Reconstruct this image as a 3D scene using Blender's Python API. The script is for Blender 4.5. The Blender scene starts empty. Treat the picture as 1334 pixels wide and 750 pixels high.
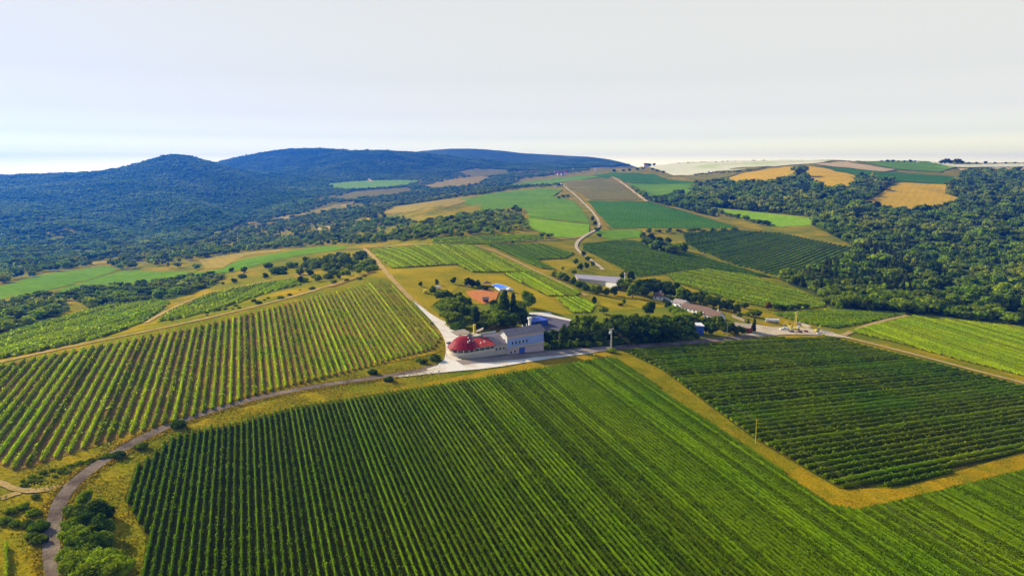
import bpy, math, random
import numpy as np
from mathutils import Vector
from mathutils.geometry import delaunay_2d_cdt
random.seed(7); RNG = np.random.default_rng(11)
S = bpy.context.scene; COL = S.collection
R = math.radians

# ------------------------------------------------------------------ camera model
F0, CX, CY, PITCH, CAMZ = 890.0, 667.0, 375.0, R(9.5), 115.0
cp, sp = math.cos(PITCH), math.sin(PITCH)
def ray(px, py):
    px = np.asarray(px, float); py = np.asarray(py, float)
    u = CY - py
    return px - CX, F0*cp + u*sp, -F0*sp + u*cp
def project(x, y, z):
    dz = z - CAMZ
    d = y*cp - dz*sp; u = y*sp + dz*cp
    d = np.where(d < 1, 1, d)
    return CX + F0*x/d, CY - F0*u/d

# ------------------------------------------------------------------ terrain height
GX, GY = -0.117, 0.0363
def plane(x, y):                       # height above the spot below the camera
    r = np.hypot(x, y)
    s = np.where(r > 1400, 1400/np.maximum(r, 1), 1.0)
    return GX*x*s + GY*y*s
def edge_r(px, py):                    # distance at which the near hillside shows at this pixel
    dx, dy, dz = ray(px, py)
    t = CAMZ/(-dz + GX*dx + GY*dy)
    return float(np.hypot(dx, dy)*t)
# per column: pixel row where the near slope ends, then (distance, pixel row) or (distance, ('z', height above camera))
Zc = lambda v: ('z', v)
COLS = {
 -200: (520, [(620,440),(820,392),(1150,355),(1500,338),(1900,305),(2500,268),(3200,232),(4500,Zc(-60)),(8500,Zc(-70))]),
 0:    (470, [(600,405),(800,370),(1150,345),(1500,330),(1900,300),(2500,265),(3200,229),(4500,Zc(-50)),(8500,Zc(-70))]),
 120:  (447, [(600,400),(780,372),(1050,345),(1450,328),(1900,295),(2500,260),(3200,227),(4500,Zc(-30)),(8500,Zc(-70))]),
 190:  (428, [(580,400),(740,373),(950,347),(1430,325),(1850,295),(2450,258),(3200,216),(4200,Zc(-10)),(8500,Zc(-60))]),
 237:  (417, [(560,400),(700,375),(850,355),(1050,335),(1400,322),(1800,295),(2400,260),(2850,226),(3200,191),(3900,Zc(20)),(8500,Zc(-60))]),
 285:  (407, [(580,388),(720,364),(870,345),(1100,330),(1400,318),(1800,297),(2400,265),(2850,230),(3200,212),(3700,Zc(-5)),(4700,213),(5600,Zc(0)),(8500,Zc(-60))]),
 330:  (397, [(600,375),(750,350),(900,335),(1100,325),(1400,312),(1800,298),(2300,275),(2700,250),(3150,225),(3700,Zc(-20)),(4700,199),(5600,Zc(0)),(8500,Zc(-60))]),
 370:  (388, [(600,368),(750,345),(900,330),(1150,320),(1400,308),(1800,288),(2300,266),(2700,248),(3100,236),(3500,226),(4000,Zc(-5)),(4700,190),(5600,Zc(0)),(8500,Zc(-60))]),
 430:  (374, [(600,362),(750,340),(900,326),(1150,312),(1400,300),(1800,280),(2200,262),(2700,248),(3100,240),(3500,228),(4700,190),(5500,Zc(20)),(6300,Zc(50)),(8500,Zc(-60))]),
 500:  (350, [(720,335),(900,318),(1150,304),(1400,290),(1700,274),(2000,Zc(-90)),(2500,252),(3000,241),(3500,229),(4250,192),(5000,Zc(30)),(5800,205),(8500,Zc(-60))]),
 560:  (300, [(1250,280),(1500,264),(1700,262),(2050,Zc(-85)),(2600,250),(3200,237),(3700,227),(4300,197),(5000,Zc(70)),(5800,192),(8500,Zc(-60))]),
 620:  (300, [(1350,276),(1600,263),(1950,252),(2350,Zc(-60)),(2700,245),(3200,233),(3700,226),(4300,207),(5000,Zc(60)),(5800,189),(8500,Zc(-60))]),
 680:  (300, [(1500,270),(1900,251),(2300,244),(2650,Zc(-55)),(3000,238),(3400,229),(3900,222),(4400,212),(5000,Zc(10)),(5800,197),(8500,Zc(-60))]),
 760:  (300, [(1500,272),(1900,251),(2400,233),(2800,229),(3200,226),(3700,222),(4400,217),(5800,202),(8500,Zc(-60))]),
 810:  (300, [(1150,300),(1600,266),(2100,244),(2500,228),(2900,221),(3500,219),(4400,218),(5800,210),(8500,Zc(-60))]),
 860:  (395, [(756,355),(1200,300),(1700,264),(2300,238),(2650,222),(3000,213),(3700,Zc(20)),(8500,Zc(-60))]),
 960:  (400, [(887,350),(1250,305),(1500,285),(2000,240),(2500,221),(2950,208),(3700,Zc(20)),(8500,Zc(-60))]),
 1080: (405, [(760,395),(1000,350),(1350,300),(1900,245),(2400,220),(2950,208),(3700,Zc(25)),(8500,Zc(-60))]),
 1200: (415, [(850,400),(1150,350),(1500,300),(1750,275),(2200,240),(2600,225),(3150,208),(3900,Zc(25)),(8500,Zc(-60))]),
 1334: (415, [(1100,380),(1300,350),(1700,300),(2300,250),(2800,226),(3300,212),(4000,Zc(25)),(8500,Zc(-60))]),
 1550: (430, [(1150,395),(1400,360),(1800,310),(2400,255),(2900,230),(3400,214),(4100,Zc(20)),(8500,Zc(-60))]),
}
AZ_N, LR0, LR1, LR_N = 241, math.log(60), math.log(9000), 420
AZ = np.linspace(R(-52), R(52), AZ_N); LR = np.linspace(LR0, LR1, LR_N); RR = np.exp(LR)
def build_table():
    azs, res = [], []
    for px in sorted(COLS):
        ey, lst = COLS[px]
        dx, dy, _ = ray(px, 300); az = math.atan2(dx, dy)
        r0 = edge_r(px, ey)
        rs, zs = [r0*0.9, r0], [0.0, 0.0]
        for r, v in lst:
            if r <= r0*1.04: continue
            if isinstance(v, tuple): z = v[1] + CAMZ
            else:
                a, b, c = ray(px, v); z = CAMZ + r*c/math.hypot(a, b)
            x, y = r*math.sin(az), r*math.cos(az)
            rs.append(r); zs.append(z - float(plane(x, y)))
        azs.append(az); res.append(np.interp(LR, np.log(rs), zs))
    T = np.array([np.interp(AZ, azs, np.array(res)[:, j]) for j in range(LR_N)]).T
    k = np.exp(-0.5*(np.arange(-12, 13)/2.6)**2); k /= k.sum()
    P = np.pad(T, ((0, 0), (12, 12)), mode='edge')
    T = np.array([np.convolve(p, k, 'valid') for p in P])
    k = np.exp(-0.5*(np.arange(-12, 13)/2.6)**2); k /= k.sum()
    P = np.pad(T, ((12, 12), (0, 0)), mode='edge')
    T = np.array([np.convolve(P[:, j], k, 'valid') for j in range(LR_N)]).T
    return T
TAB = build_table()
def wob(x, y):
    return (np.sin(x*.0081+1.3)*np.sin(y*.0067+.4) + .6*np.sin(x*.017+y*.011+2.1) + .45*np.sin(x*.027-y*.019) + .3*np.sin(x*.051+y*.043+1.))
def Z(x, y):
    x = np.asarray(x, float); y = np.asarray(y, float)
    r = np.maximum(np.hypot(x, y), 1e-3); az = np.arctan2(x, y)
    i = np.clip((az-AZ[0])/(AZ[-1]-AZ[0])*(AZ_N-1), 0, AZ_N-1.001); j = np.clip((np.log(r)-LR0)/(LR1-LR0)*(LR_N-1), 0, LR_N-1.001)
    i0 = i.astype(int); j0 = j.astype(int); fi = i-i0; fj = j-j0
    t = (TAB[i0, j0]*(1-fi)+TAB[i0+1, j0]*fi)*(1-fj) + (TAB[i0, j0+1]*(1-fi)+TAB[i0+1, j0+1]*fi)*fj
    amp = 0.35 + np.clip((r-700)/1500, 0, 1)*3.2
    left = np.clip((-az-R(12))/R(12), 0, 1)*np.clip((r-1500)/500, 0, 1)*np.clip((3300-r)/900, 0, 1)
    ridg = left*17*(np.abs(np.sin(az*16+r*.0012+.6*np.sin(r*.003))) - .55 + .35*np.sin(az*43+r*.004))
    return plane(x, y) + t + amp*wob(x, y)*.6 + ridg
STEPS = np.exp(np.linspace(math.log(90), math.log(8400), 1500))
def at(px, py):
    """point of the hillside seen at these pixels of the photograph"""
    px = np.atleast_1d(np.asarray(px, float)); py = np.atleast_1d(np.asarray(py, float))
    dx, dy, dz = ray(px, py); L = np.hypot(dx, dy)
    X = STEPS[None]*(dx/L)[:, None]; Y = STEPS[None]*(dy/L)[:, None]; H = CAMZ + STEPS[None]*(dz/L)[:, None]
    D = H - Z(X, Y); hit = D < 0
    k = np.where(hit.any(1), hit.argmax(1), len(STEPS)-1); k = np.maximum(k, 1)
    n = np.arange(len(px)); d0 = D[n, k-1]; d1 = D[n, k]
    f = np.where(hit.any(1), d0/np.maximum(d0-d1, 1e-6), 0)
    r = STEPS[k-1] + f*(STEPS[k]-STEPS[k-1])
    x = r*dx/L; y = r*dy/L
    return np.stack([x, y, Z(x, y)], 1)
def P(px, py): return Vector(at(px, py)[0])
def m_per_px(p): return (p.y*cp - (p.z-CAMZ)*sp)/F0

# ------------------------------------------------------------------ materials
def col4(c): return (c[0], c[1], c[2], 1)
def mat(name, c1, c2=None, scale=0.05, stripe=None, rough=0.9, c3=None, fine=0.0, fscale=2.0, bump=0.0, spec=0.2, leaf=False, tree=False, world=True, detail=4):
    m = bpy.data.materials.new(name); m.use_nodes = True; nt = m.node_tree; N = nt.nodes; Lk = nt.links
    b = N['Principled BSDF']; b.inputs['Roughness'].default_value = rough; b.inputs['Specular IOR Level'].default_value = 0.0 if leaf else (0.0 if rough > .8 and world else spec)
    c2 = c2 or tuple(v*.8 for v in c1)
    geo = N.new('ShaderNodeNewGeometry')
    if world: vec = geo.outputs['Position']
    else: vec = N.new('ShaderNodeTexCoord').outputs['Object']
    n = N.new('ShaderNodeTexNoise'); n.inputs['Scale'].default_value = scale; n.inputs['Detail'].default_value = detail; n.inputs['Roughness'].default_value = .6
    Lk.new(vec, n.inputs['Vector'])
    rp = N.new('ShaderNodeValToRGB'); e = rp.color_ramp.elements
    e[0].position = .33; e[0].color = col4(c1); e[1].position = .67; e[1].color = col4(c2)
    if c3: q = rp.color_ramp.elements.new(.5); q.color = col4(c3)
    Lk.new(n.outputs['Fac'], rp.inputs['Fac']); out = rp.outputs['Color']
    if fine > 0:
        n2 = N.new('ShaderNodeTexNoise'); n2.inputs['Scale'].default_value = fscale; n2.inputs['Detail'].default_value = 3
        Lk.new(vec, n2.inputs['Vector'])
        mr = N.new('ShaderNodeMapRange'); mr.inputs['From Min'].default_value = .3; mr.inputs['From Max'].default_value = .7
        mr.inputs['To Min'].default_value = 1-fine; mr.inputs['To Max'].default_value = 1+fine
        Lk.new(n2.outputs['Fac'], mr.inputs['Value'])
        mx = N.new('ShaderNodeVectorMath'); mx.operation = 'SCALE'; Lk.new(out, mx.inputs[0]); Lk.new(mr.outputs[0], mx.inputs['Scale']); out = mx.outputs[0]
    if stripe:
        wv = N.new('ShaderNodeTexWave'); wv.inputs['Scale'].default_value = stripe[0]; wv.inputs['Distortion'].default_value = 2.5; wv.inputs['Detail'].default_value = 2; wv.inputs['Detail Scale'].default_value = .3
        mp = N.new('ShaderNodeMapping'); mp.inputs['Rotation'].default_value = (0, 0, stripe[1]); Lk.new(vec, mp.inputs['Vector']); Lk.new(mp.outputs[0], wv.inputs['Vector'])
        ms_ = N.new('ShaderNodeMapRange'); ms_.inputs['To Min'].default_value = 1-stripe[2]; ms_.inputs['To Max'].default_value = 1+stripe[2]; Lk.new(wv.outputs['Fac'], ms_.inputs['Value'])
        mx = N.new('ShaderNodeVectorMath'); mx.operation = 'SCALE'; Lk.new(out, mx.inputs[0]); Lk.new(ms_.outputs[0], mx.inputs['Scale']); out = mx.outputs[0]
    if leaf:
        ad = N.new('ShaderNodeMath'); ad.operation = 'MULTIPLY_ADD'
        oi = N.new('ShaderNodeObjectInfo')
        Lk.new(geo.outputs['Random Per Island'], ad.inputs[0]); ad.inputs[1].default_value = 1.25
        ad2 = N.new('ShaderNodeMath'); ad2.operation = 'MULTIPLY_ADD'; Lk.new(oi.outputs['Random'], ad2.inputs[0]); ad2.inputs[1].default_value = .62 if tree else .05; ad2.inputs[2].default_value = .16 if tree else .42
        Lk.new(ad2.outputs[0], ad.inputs[2])
        mx = N.new('ShaderNodeVectorMath'); mx.operation = 'SCALE'; Lk.new(out, mx.inputs[0]); Lk.new(ad.outputs[0], mx.inputs['Scale']); out = mx.outputs[0]
    Lk.new(out, b.inputs['Base Color'])
    if bump > 0:
        bp = N.new('ShaderNodeBump'); bp.inputs['Strength'].default_value = .6; bp.inputs['Distance'].default_value = bump
        n3 = N.new('ShaderNodeTexNoise'); n3.inputs['Scale'].default_value = fscale; n3.inputs['Detail'].default_value = 4
        Lk.new(vec, n3.inputs['Vector']); Lk.new(n3.outputs['Fac'], bp.inputs['Height']); Lk.new(bp.outputs[0], b.inputs['Normal'])
    if leaf:
        tr = N.new('ShaderNodeBsdfTranslucent'); Lk.new(out, tr.inputs['Color']); ms = N.new('ShaderNodeMixShader'); ms.inputs[0].default_value = .5
        Lk.new(b.outputs[0], ms.inputs[1]); Lk.new(tr.outputs[0], ms.inputs[2]); Lk.new(ms.outputs[0], N['Material Output'].inputs['Surface'])
    return m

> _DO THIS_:
With the pictures left out, restate word for word every line of the data above, from the first down to the line that contains "return CX + F0*x/d, CY - F0*u/d".

> _OUTPUT FOR THIS TASK_:
Reconstruct this image as a 3D scene using Blender's Python API. The script is for Blender 4.5. The Blender scene starts empty. Treat the picture as 1334 pixels wide and 750 pixels high.
import bpy, math, random
import numpy as np
from mathutils import Vector
from mathutils.geometry import delaunay_2d_cdt
random.seed(7); RNG = np.random.default_rng(11)
S = bpy.context.scene; COL = S.collection
R = math.radians

# ------------------------------------------------------------------ camera model
F0, CX, CY, PITCH, CAMZ = 890.0, 667.0, 375.0, R(9.5), 115.0
cp, sp = math.cos(PITCH), math.sin(PITCH)
def ray(px, py):
    px = np.asarray(px, float); py = np.asarray(py, float)
    u = CY - py
    return px - CX, F0*cp + u*sp, -F0*sp + u*cp
def project(x, y, z):
    dz = z - CAMZ
    d = y*cp - dz*sp; u = y*sp + dz*cp
    d = np.where(d < 1, 1, d)
    return CX + F0*x/d, CY - F0*u/d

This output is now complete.